Dataset records
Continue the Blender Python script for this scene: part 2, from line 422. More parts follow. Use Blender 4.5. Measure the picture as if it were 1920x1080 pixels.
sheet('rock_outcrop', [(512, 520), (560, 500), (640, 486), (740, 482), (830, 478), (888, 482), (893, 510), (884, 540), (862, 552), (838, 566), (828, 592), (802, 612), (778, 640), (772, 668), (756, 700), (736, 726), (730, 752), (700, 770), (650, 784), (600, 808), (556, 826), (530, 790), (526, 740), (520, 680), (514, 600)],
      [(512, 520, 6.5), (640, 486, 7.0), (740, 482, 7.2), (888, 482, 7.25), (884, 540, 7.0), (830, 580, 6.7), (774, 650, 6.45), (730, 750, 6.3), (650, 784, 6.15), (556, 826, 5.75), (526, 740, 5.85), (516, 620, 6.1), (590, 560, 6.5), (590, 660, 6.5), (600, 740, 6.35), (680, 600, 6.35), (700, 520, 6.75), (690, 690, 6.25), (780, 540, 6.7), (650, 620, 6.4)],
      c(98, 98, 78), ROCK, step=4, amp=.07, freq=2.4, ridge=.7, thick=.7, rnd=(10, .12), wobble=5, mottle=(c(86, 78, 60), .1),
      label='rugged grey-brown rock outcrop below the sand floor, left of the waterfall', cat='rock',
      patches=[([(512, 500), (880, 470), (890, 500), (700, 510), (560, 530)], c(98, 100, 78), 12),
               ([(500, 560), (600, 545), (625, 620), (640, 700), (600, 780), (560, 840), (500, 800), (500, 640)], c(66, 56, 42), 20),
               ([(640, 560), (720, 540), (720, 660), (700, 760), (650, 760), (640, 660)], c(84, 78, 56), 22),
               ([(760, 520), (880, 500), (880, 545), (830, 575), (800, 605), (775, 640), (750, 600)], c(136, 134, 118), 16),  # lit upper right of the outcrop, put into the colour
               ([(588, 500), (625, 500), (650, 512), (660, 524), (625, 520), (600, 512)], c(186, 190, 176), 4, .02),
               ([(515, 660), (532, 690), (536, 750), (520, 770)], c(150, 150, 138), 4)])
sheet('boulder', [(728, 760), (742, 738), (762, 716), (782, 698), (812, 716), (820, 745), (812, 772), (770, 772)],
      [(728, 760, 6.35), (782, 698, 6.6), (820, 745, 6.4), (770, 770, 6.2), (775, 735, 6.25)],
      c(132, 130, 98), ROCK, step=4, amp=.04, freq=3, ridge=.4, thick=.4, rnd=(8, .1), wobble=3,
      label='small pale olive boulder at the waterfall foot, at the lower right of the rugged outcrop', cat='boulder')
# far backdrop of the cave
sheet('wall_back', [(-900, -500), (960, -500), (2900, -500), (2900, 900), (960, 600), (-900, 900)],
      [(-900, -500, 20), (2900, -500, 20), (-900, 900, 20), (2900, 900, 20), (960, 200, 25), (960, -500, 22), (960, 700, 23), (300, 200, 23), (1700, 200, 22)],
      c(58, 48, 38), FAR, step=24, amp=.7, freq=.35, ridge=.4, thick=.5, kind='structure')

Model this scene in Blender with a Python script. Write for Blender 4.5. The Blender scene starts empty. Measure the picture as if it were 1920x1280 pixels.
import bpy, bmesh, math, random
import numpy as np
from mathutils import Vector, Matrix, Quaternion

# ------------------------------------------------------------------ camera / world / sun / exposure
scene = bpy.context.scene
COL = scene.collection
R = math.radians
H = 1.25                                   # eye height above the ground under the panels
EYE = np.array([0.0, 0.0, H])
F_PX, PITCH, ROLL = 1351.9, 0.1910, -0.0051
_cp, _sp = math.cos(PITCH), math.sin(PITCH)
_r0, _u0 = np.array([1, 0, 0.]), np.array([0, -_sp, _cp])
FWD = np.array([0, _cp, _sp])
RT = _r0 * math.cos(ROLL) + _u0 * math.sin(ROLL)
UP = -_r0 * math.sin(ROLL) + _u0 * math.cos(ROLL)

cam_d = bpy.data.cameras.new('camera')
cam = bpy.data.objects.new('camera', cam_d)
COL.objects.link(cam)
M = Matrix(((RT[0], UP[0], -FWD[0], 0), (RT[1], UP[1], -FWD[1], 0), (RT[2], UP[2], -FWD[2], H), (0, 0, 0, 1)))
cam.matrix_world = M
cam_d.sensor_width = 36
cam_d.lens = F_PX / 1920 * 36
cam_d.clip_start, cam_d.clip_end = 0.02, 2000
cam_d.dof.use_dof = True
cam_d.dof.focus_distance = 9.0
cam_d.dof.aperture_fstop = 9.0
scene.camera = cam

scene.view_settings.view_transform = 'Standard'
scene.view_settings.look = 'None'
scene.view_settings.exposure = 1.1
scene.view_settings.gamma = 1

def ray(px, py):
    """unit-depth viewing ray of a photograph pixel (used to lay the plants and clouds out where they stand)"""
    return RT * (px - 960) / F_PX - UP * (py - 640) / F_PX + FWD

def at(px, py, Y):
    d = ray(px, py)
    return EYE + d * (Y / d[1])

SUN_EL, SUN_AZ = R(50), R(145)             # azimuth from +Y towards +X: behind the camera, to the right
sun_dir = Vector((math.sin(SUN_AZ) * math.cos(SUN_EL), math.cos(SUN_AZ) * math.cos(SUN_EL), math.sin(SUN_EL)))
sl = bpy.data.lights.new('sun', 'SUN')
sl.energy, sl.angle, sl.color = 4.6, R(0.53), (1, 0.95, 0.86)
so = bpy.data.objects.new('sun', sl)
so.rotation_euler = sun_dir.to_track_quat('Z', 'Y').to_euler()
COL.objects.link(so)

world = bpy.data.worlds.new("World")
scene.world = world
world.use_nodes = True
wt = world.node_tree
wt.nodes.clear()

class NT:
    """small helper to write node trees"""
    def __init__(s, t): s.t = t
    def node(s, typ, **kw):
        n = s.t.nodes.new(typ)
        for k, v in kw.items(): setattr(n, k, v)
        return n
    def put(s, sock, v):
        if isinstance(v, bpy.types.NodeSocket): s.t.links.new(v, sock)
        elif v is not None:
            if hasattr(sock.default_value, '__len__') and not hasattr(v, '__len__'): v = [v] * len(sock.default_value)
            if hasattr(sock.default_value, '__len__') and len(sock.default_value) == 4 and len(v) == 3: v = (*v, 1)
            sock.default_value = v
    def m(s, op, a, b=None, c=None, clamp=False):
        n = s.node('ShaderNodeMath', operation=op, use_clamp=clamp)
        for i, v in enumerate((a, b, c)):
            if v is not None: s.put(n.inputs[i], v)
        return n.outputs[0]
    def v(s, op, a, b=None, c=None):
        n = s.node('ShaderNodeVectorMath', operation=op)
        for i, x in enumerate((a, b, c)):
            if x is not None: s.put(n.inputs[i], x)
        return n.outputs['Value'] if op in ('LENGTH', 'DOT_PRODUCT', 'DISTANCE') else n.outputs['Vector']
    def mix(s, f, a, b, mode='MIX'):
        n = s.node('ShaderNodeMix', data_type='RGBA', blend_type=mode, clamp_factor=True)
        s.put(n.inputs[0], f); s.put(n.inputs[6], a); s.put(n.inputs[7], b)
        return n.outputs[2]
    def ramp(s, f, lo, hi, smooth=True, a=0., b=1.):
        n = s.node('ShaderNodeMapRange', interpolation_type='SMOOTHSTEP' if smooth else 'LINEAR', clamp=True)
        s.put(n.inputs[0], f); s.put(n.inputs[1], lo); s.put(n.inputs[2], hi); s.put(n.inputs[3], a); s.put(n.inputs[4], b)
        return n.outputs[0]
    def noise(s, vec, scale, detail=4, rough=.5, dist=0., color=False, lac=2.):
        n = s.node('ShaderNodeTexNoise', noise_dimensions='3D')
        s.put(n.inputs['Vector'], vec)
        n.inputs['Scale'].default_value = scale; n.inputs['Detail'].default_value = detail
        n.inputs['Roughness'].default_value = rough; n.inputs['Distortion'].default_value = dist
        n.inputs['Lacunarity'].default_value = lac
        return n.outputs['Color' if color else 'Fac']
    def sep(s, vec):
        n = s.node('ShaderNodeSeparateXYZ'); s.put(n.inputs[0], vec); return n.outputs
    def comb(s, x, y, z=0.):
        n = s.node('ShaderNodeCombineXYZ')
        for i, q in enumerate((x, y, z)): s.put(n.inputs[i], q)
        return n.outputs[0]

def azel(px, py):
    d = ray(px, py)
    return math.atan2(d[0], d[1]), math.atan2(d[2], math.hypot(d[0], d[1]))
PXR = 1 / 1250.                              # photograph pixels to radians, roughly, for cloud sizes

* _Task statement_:
Everything from the line containing "Model this scene" down to the line containing "scene.camera = cam" should be retyped exactly, both lines included, and nothing more.

* _Response for this exercise_:
Model this scene in Blender with a Python script. Write for Blender 4.5. The Blender scene starts empty. Measure the picture as if it were 1920x1280 pixels.
import bpy, bmesh, math, random
import numpy as np
from mathutils import Vector, Matrix, Quaternion

# ------------------------------------------------------------------ camera / world / sun / exposure
scene = bpy.context.scene
COL = scene.collection
R = math.radians
H = 1.25                                   # eye height above the ground under the panels
EYE = np.array([0.0, 0.0, H])
F_PX, PITCH, ROLL = 1351.9, 0.1910, -0.0051
_cp, _sp = math.cos(PITCH), math.sin(PITCH)
_r0, _u0 = np.array([1, 0, 0.]), np.array([0, -_sp, _cp])
FWD = np.array([0, _cp, _sp])
RT = _r0 * math.cos(ROLL) + _u0 * math.sin(ROLL)
UP = -_r0 * math.sin(ROLL) + _u0 * math.cos(ROLL)

cam_d = bpy.data.cameras.new('camera')
cam = bpy.data.objects.new('camera', cam_d)
COL.objects.link(cam)
M = Matrix(((RT[0], UP[0], -FWD[0], 0), (RT[1], UP[1], -FWD[1], 0), (RT[2], UP[2], -FWD[2], H), (0, 0, 0, 1)))
cam.matrix_world = M
cam_d.sensor_width = 36
cam_d.lens = F_PX / 1920 * 36
cam_d.clip_start, cam_d.clip_end = 0.02, 2000
cam_d.dof.use_dof = True
cam_d.dof.focus_distance = 9.0
cam_d.dof.aperture_fstop = 9.0
scene.camera = cam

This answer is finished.